Saturday, 19 February 2011
The Day the Movies Died
Mark Harris, for GQ, details why Hollywood currently outputs so much waste, and why Hollywood films aren’t going to get better anytime soon:
With that in mind, let’s look ahead to what’s on the menu for this year: four adaptations of comic books. One prequel to an adaptation of a comic book. One sequel to a sequel to a movie based on a toy. One sequel to a sequel to a sequel to a movie based on an amusement-park ride. One prequel to a remake. Two sequels to cartoons. One sequel to a comedy. An adaptation of a children’s book. An adaptation of a Saturday-morning cartoon. One sequel with a 4 in the title. Two sequels with a 5 in the title. One sequel that, if it were inclined to use numbers, would have to have a 7 1/2 in the title.
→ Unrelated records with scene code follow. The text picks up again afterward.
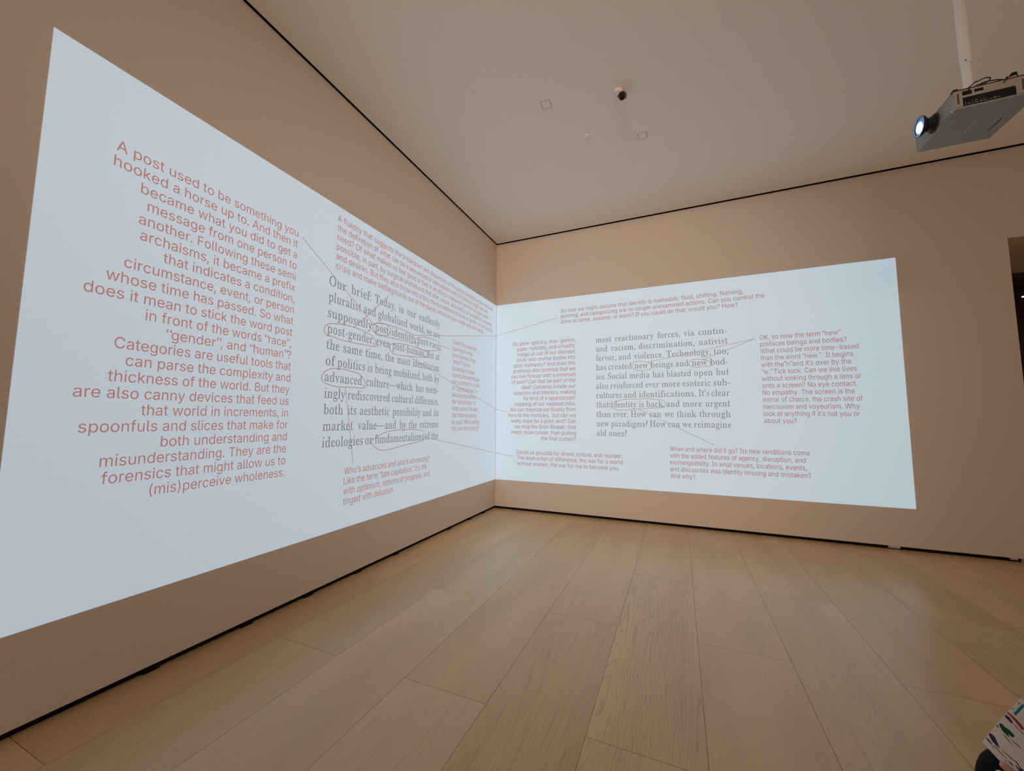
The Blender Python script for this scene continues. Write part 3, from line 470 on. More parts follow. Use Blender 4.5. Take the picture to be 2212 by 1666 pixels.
".":[474,[[144,19,236,-19,328,19,366,110,328,202,236,240,144,202,106,110]]],
":":[474,[[144,770,236,732,328,770,366,861,328,953,236,991,144,953,106,861],[144,19,236,-19,328,19,366,110,328,202,236,240,144,202,106,110]]],
"?":[721,[[221,436,301,379,306,464,339,553,572,951,612,1075,628,1215,609,1341,549,1461,441,1551,279,1585,177,1340,273,1355,356,1328,405,1254,416,1184,378,1017,250,810,184,661,175,543],[242,19,333,-19,425,19,463,110,425,202,333,240,242,202,203,110]]],
"’":[474,[[128,963,234,1015,276,1055,358,1214,374,1347,364,1439,314,1544,261,1580,203,1582,156,1563,121,1523,102,1465,118,1348,167,1295,214,1278,206,1137,179,1071,128,1005]]],
"-":[699,[[613,538,87,538,87,417,613,417]]],
"—":[2165,[[2184,596,-19,596,-19,499,2184,499]]],
" ":[602,[]]}}
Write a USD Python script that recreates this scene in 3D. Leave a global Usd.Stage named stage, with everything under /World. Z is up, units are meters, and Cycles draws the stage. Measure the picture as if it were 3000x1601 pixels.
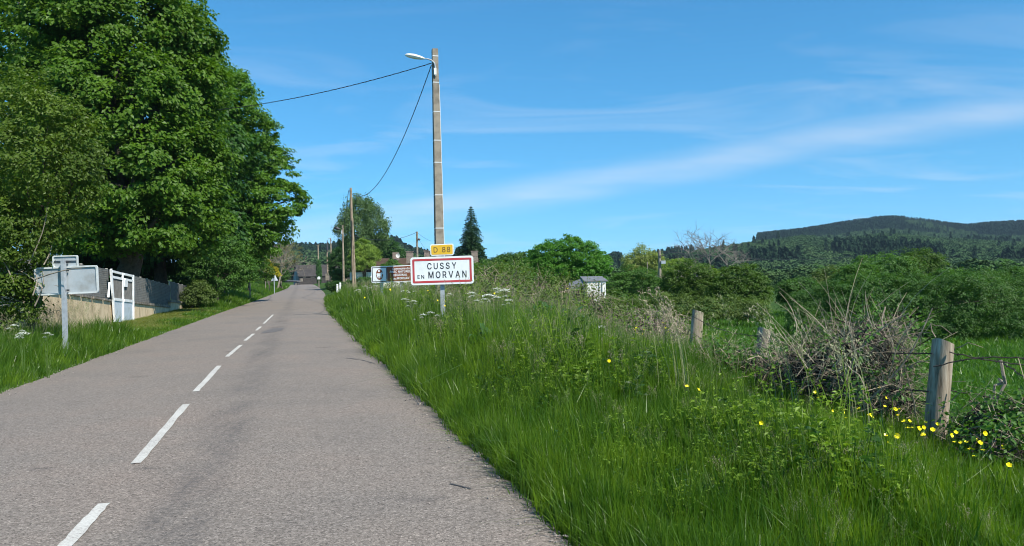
import math
import numpy as np
import trimesh
import usdkit, meshkit
from pxr import Usd, UsdGeom, UsdLux, UsdShade, Gf, Vt, Sdf
from shapely.geometry import Polygon, box as sbox, Point
from shapely import affinity

stage = Usd.Stage.CreateInMemory()
UsdGeom.SetStageUpAxis(stage, 'Z')
UsdGeom.SetStageMetersPerUnit(stage, 1.0)
UsdGeom.Xform.Define(stage, '/World')
UsdGeom.Scope.Define(stage, '/World/Looks')

# ------------------------------------------------------------------ camera, sky, sun
F, EYE, ROLL, VS = 2310.0, 1.42, math.radians(1.3), 14.5
cam = UsdGeom.Camera.Define(stage, '/World/camera')
cam.CreateHorizontalApertureAttr(36.0)
cam.CreateVerticalApertureAttr(36.0 * 546 / 1024)
cam.CreateFocalLengthAttr(36.0 * F / 3000)
cam.CreateVerticalApertureOffsetAttr(36.0 * VS / 3000)
cam.CreateClippingRangeAttr(Gf.Vec2f(0.1, 20000))
cam.CreateFStopAttr(0.0)
cam.CreateExposureAttr(0.62)
cx = UsdGeom.Xformable(cam)
cx.AddTranslateOp().Set(Gf.Vec3d(0, 0, EYE))
cx.AddRotateXYZOp().Set(Gf.Vec3f(90, 0, 0))
cx.AddRotateZOp(opSuffix='roll').Set(math.degrees(-ROLL))

SUN_EL = math.radians(48.0)
SUN_H = np.array([0.70, -0.714]); SUN_H = SUN_H / np.linalg.norm(SUN_H)
SUN = np.array([SUN_H[0] * math.cos(SUN_EL), SUN_H[1] * math.cos(SUN_EL), math.sin(SUN_EL)])
SUN_ROT = math.atan2(SUN[0], SUN[1])


def un(px, py):
    dx, dy = px - 1500.0, py - 800.5
    return dx * math.cos(ROLL) - dy * math.sin(ROLL), dx * math.sin(ROLL) + dy * math.cos(ROLL) - VS


def at(px, py, Y):
    """The point at depth Y seen at a place of the photograph (3000 x 1601)."""
    a, b = un(px, py)
    return np.array([a * Y / F, Y, EYE - b * Y / F])


def ground_at(px, py, z=0.0):
    a, b = un(px, py)
    return at(px, py, (EYE - z) * F / b)


def dirn(px, py):
    p = at(px, py, 1.0) - np.array([0, 0, EYE])
    return p / np.linalg.norm(p)


def mat(name, nodes, links, surface, volume=None):
    return usdkit.material(stage, '/World/Looks/' + name, nodes, links, surface=surface, volume=volume)


# sky with high thin cloud
def cross_n(a, b):
    n = np.cross(a, b); return n / np.linalg.norm(n)


band1 = cross_n(dirn(1300, 598), dirn(2950, 322))
sky_nodes = {
    'sky': ('sky_texture', {'sky_type': 'single_scattering', 'sun_disc': False, 'sun_elevation': SUN_EL, 'sun_rotation': SUN_ROT, 'air_density': 1.0, 'aerosol_density': 0.45, 'ozone_density': 2.2}),
    'lift': ('vector_math', {'math_type': 'multiply_add', 'vector2': (1.0, 1.0, 0.85), 'vector3': (0.0, 0.0, 0.105)}),
    'nrm': ('vector_math', {'math_type': 'normalize'}),
    'tint': ('vector_math', {'math_type': 'multiply', 'vector2': (0.63, 0.95, 1.03)}),
    'hs': ('hsv', {'hue': 0.5, 'saturation': 1.15, 'value': 1.0, 'fac': 1.0}),
    'tc': ('texture_coordinate', {}),
    'sep': ('separate_xyz', {}),
    # cloud plane coordinates dir.xy / (dir.z + .12)
    'zz': ('math', {'math_type': 'add', 'value2': 0.15}),
    'dx': ('math', {'math_type': 'divide'}), 'dy': ('math', {'math_type': 'divide'}),
    'cmb': ('combine_xyz', {'z': 0.0}),
    'mp': ('mapping', {'mapping_type': 'point', 'rotation': (0, 0, 0.45), 'scale': (0.7, 1.6, 1.0)}),
    'n1': ('noise_texture', {'scale': 1.5, 'detail': 4.5, 'roughness': 0.52, 'distortion': 0.9}),
    'r1': ('map_range', {'from_min': 0.49, 'from_max': 0.80, 'to_min': 0.0, 'to_max': 0.27, 'clamp': True}),
    'd1': ('vector_math', {'math_type': 'dot_product', 'vector2': tuple(band1)}),
    'n2': ('noise_texture', {'scale': 2.2, 'detail': 4.0, 'roughness': 0.5}),
    'n2o': ('math', {'math_type': 'multiply_add', 'value2': 0.045, 'value3': -0.0225}),
    'd1s': ('math', {'math_type': 'add'}),
    'd1a': ('math', {'math_type': 'absolute'}),
    'b1': ('map_range', {'from_min': 0.0, 'from_max': 0.030, 'to_min': 1.0, 'to_max': 0.0, 'clamp': True, 'range_type': 'smoothstep'}),
    'n3': ('noise_texture', {'scale': 2.2, 'detail': 5.0, 'roughness': 0.5}),
    'r3': ('map_range', {'from_min': 0.36, 'from_max': 0.66, 'to_min': 0.15, 'to_max': 0.34, 'clamp': True}),
    'b1n': ('math', {'math_type': 'multiply'}),
    'sum': ('math', {'math_type': 'maximum'}),
    'up': ('map_range', {'from_min': 0.0, 'from_max': 0.05, 'to_min': 0.3, 'to_max': 1.0, 'clamp': True}),
    'hi': ('map_range', {'from_min': 0.16, 'from_max': 0.34, 'to_min': 1.0, 'to_max': 0.25, 'clamp': True}),
    'um': ('math', {'math_type': 'multiply'}),
    'fac': ('math', {'math_type': 'multiply'}),
    'bw': ('rgb_to_bw', {}),
    'cl': ('mix_color', {'blend_type': 'mix', 'fac': 1.0, 'a': (0, 0, 0)}),
    'cw': ('vector_math', {'math_type': 'scale', 'vector1': (1.0, 1.0, 1.02), 'scale': 5.6}),
    'mx': ('mix_color', {'blend_type': 'mix'}),
    'bg': ('background_shader', {'strength': 0.116}),
}
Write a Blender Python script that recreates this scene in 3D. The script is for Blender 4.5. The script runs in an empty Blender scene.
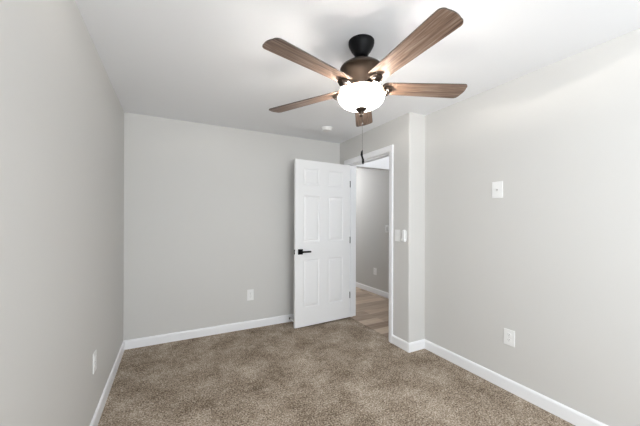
import bpy, bmesh, math, random
from mathutils import Vector, Matrix
S = bpy.context.scene
COL = S.collection
PI = math.pi
random.seed(4)

# ------------------------------------------------------------------ camera, world, daylight, exposure
W1, W2, YR, H = 2.5854, 2.8023, -1.3699, 2.44      # door wall x, right wall x, jog y, ceiling height
YF = -5.60                                          # wall behind the camera
cam_data = bpy.data.cameras.new('camera'); cam = bpy.data.objects.new('camera', cam_data); COL.objects.link(cam)
S.camera = cam
cam_data.sensor_fit = 'HORIZONTAL'; cam_data.sensor_width = 36.0
cam_data.lens = 287.97 * 36.0 / 640.0
cam_data.shift_y = (219.86 - 213.0) / 640.0
cam_data.clip_start = 0.02
yaw, roll = 0.4763, 0.0036
r0 = Vector((math.cos(yaw), -math.sin(yaw), 0)); u0 = Vector((0, 0, 1)); fw = Vector((math.sin(yaw), math.cos(yaw), 0))
r3 = r0 * math.cos(roll) + u0 * math.sin(roll); u3 = u0 * math.cos(roll) - r0 * math.sin(roll)
M = Matrix((r3, u3, -fw)).transposed().to_4x4(); M.translation = Vector((0.4351, -3.5538, 1.3406))
cam.matrix_world = M

world = bpy.data.worlds.new('world'); S.world = world; world.use_nodes = True
bg = world.node_tree.nodes['Background']
bg.inputs[0].default_value = (0.93, 0.97, 1.0, 1); bg.inputs[1].default_value = 1.0

def area(name, loc, direction, sx, sy, power, color=(1, 1, 1)):
    d = bpy.data.lights.new(name, 'AREA'); d.shape = 'RECTANGLE'; d.size = sx; d.size_y = sy
    d.energy = power; d.color = color
    o = bpy.data.objects.new(name, d); COL.objects.link(o); o.location = loc
    o.rotation_euler = Vector(direction).to_track_quat('-Z', 'Y').to_euler()
    return o
# daylight entering by the two windows behind the camera
area('daylight_front', (1.25, YF + 0.02, 1.4), (0.0, 1, 0.62), 1.9, 1.5, 51, (0.90, 0.955, 1.0))
area('daylight_left', (0.02, -4.75, 1.4), (1, 0.55, 0.30), 1.3, 1.5, 23, (0.90, 0.955, 1.0))

S.view_settings.view_transform = 'Standard'; S.view_settings.look = 'None'
S.view_settings.exposure = 0.63; S.view_settings.gamma = 1.0; S.view_settings.use_curve_mapping = False

# ------------------------------------------------------------------ materials
def srgb(r, g, b):
    f = lambda c: c / 12.92 if c <= 0.04045 else ((c + 0.055) / 1.055) ** 2.4
    return (f(r / 255), f(g / 255), f(b / 255), 1)
def mat(name, color, rough=0.5, metal=0.0, spec=0.5):
    m = bpy.data.materials.new(name); m.use_nodes = True
    b = m.node_tree.nodes['Principled BSDF']
    b.inputs['Base Color'].default_value = color
    b.inputs['Roughness'].default_value = rough
    b.inputs['Metallic'].default_value = metal
    b.inputs['Specular IOR Level'].default_value = spec
    return m
def nd(m, t, **k):
    n = m.node_tree.nodes.new(t)
    for a, v in k.items(): setattr(n, a, v)
    return n
def ln(m, a, b): m.node_tree.links.new(a, b)
def bsdf(m): return m.node_tree.nodes['Principled BSDF']
def add_bump(m, scale, strength, dist, detail=4):
    tc = nd(m, 'ShaderNodeTexCoord'); n = nd(m, 'ShaderNodeTexNoise'); bp = nd(m, 'ShaderNodeBump')
    n.inputs['Scale'].default_value = scale; n.inputs['Detail'].default_value = detail
    bp.inputs['Strength'].default_value = strength; bp.inputs['Distance'].default_value = dist
    ln(m, tc.outputs['Object'], n.inputs['Vector']); ln(m, n.outputs['Fac'], bp.inputs['Height'])
    ln(m, bp.outputs['Normal'], bsdf(m).inputs['Normal'])
    return m

M_wall = add_bump(mat('wall_paint', (0.655, 0.645, 0.625, 1), 0.55, spec=0.3), 140, 0.08, 0.002)
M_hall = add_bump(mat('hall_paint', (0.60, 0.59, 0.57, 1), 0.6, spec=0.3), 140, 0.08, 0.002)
M_ceil = add_bump(mat('ceiling_paint', (0.90, 0.91, 0.93, 1), 0.8, spec=0.2), 120, 0.1, 0.002)
M_trim = mat('white_trim_paint', (0.91, 0.915, 0.93, 1), 0.35)
M_door = mat('white_door_paint', (0.88, 0.88, 0.885, 1), 0.4)
M_plate = mat('white_plastic', (0.89, 0.89, 0.88, 1), 0.35)
M_slot = mat('dark_slots', (0.12, 0.12, 0.12, 1), 0.6)
M_black = mat('matte_black_metal', (0.003, 0.003, 0.0035, 1), 0.45, spec=0.14)
M_bronze = mat('dark_bronze', (0.042, 0.029, 0.021, 1), 0.34, 0.65)
M_hinge = mat('dark_hinge_metal', (0.14, 0.135, 0.13, 1), 0.4, 0.8)
M_steel = mat('satin_steel', (0.45, 0.44, 0.43, 1), 0.35, 0.9)
M_nickel = mat('pale_nickel', (0.7, 0.69, 0.67, 1), 0.4, 0.5)
M_rubber = mat('black_rubber', (0.01, 0.01, 0.01, 1), 0.7)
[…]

In order: Captain America, Cowboys & Aliens, Green Lantern, and Thor; X-Men: First Class; Transformers 3; Pirates of the Caribbean: On Stranger Tides; Rise of the Apes; Cars 2 and Kung Fu Panda 2; The Hangover Part II; Winnie the Pooh; The Smurfs in 3D; Spy Kids 4; Fast Five and Final Destination 5; Harry Potter and the Deathly Hallows Part 2.
(Also, a good complement: Kirby Ferguson’s ‘Everything is a Remix, Part 2’.)
EDIT: Pseudoscience alert:
That leaves one quadrant—men under 25—at whom the majority of studio movies are aimed, the thinking being that they’ll eat just about anything that’s put in front of them as long as it’s spiked with the proper set of stimulants. […] They’re all aimed at the same ADD-addled, short-term-memory-lacking, easily excitable testosterone junkie.
First sentence: OK. Second sentence: It’s ADHD, not ADD; long-term memory-lacking, not short-term-memory-lacking; and this relationship actually does not exist.